The next morning when I get ready to leave to take the kids to school, I go in to kiss him goodbye because we never part without kissing goodbye and saying I love you even in the midst of an argument and I am grateful for that.
Me: I am leaving.
Mark: I love you honey.  Be careful.  Kisses me.
I am not ready to let this go!
Me: You were mean to me last night.

WOW!!!!!!!  When you actually see what you have done the night before – you are going to seriously kick yourself for that comment.  You should have been begging him to forgive you for your outlandish disrespect and contempt and lack of gratitude for all he does for your family and for trying to control him and make him do what you wanted.

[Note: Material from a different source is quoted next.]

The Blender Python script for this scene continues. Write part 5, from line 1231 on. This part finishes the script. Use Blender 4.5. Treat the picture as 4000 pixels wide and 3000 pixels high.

Mark: Do you think you weren’t mean to me?
Me: No, I didn’t act right either and I am sorry.
Mark: I am sorry, too, honey.
Me: But you need to help me!

WHAT??!?!  You are STILL not letting it go.  WOW!  Better to let it go after you both apologized.   You can want him to help you.  But you are trying to control him.  If you apologize and say, “but…”  You just negated your apology.  And you added to the disrespect meter again.

Mark: I know.
Me: Will you help me in the future?

Wow.  You just won’t drop this will you?  That is disrespectful too!  To keep on going on and on and on and not just dropping the issue is really disrespectful and annoying to most husbands.

Mark: Yes. (He says this grudginglyBut saying and doing are two very different things is what I am thinking and who wants to ask if it is going to be a fight?  And my car is still not fixed!)

He is saying yes to get you to drop the issue already!  You aren’t going to let him say no.  You are going to try to control him and force him to say what you want no matter what he thinks is best or right.

So, I leave and we go on but I don’t feel resolution and am unhappy we had this fight and it went the way it did….
I don’t want to misrepresent us- we can go 6 months without a cross word between us.  He really is good to me in many ways and I love him dearly.  I just don’t know how to communicate with him.  I know I can learn a different way.  What is a better way to handle a conversation like that?

Thankfully – PRAISE GOD – this wife saw her disrespect after this email and has made leaps and bounds with God’s help over the past few weeks.  The conversations they have had lately don’t even sound like the same couple.  Thank You, Lord!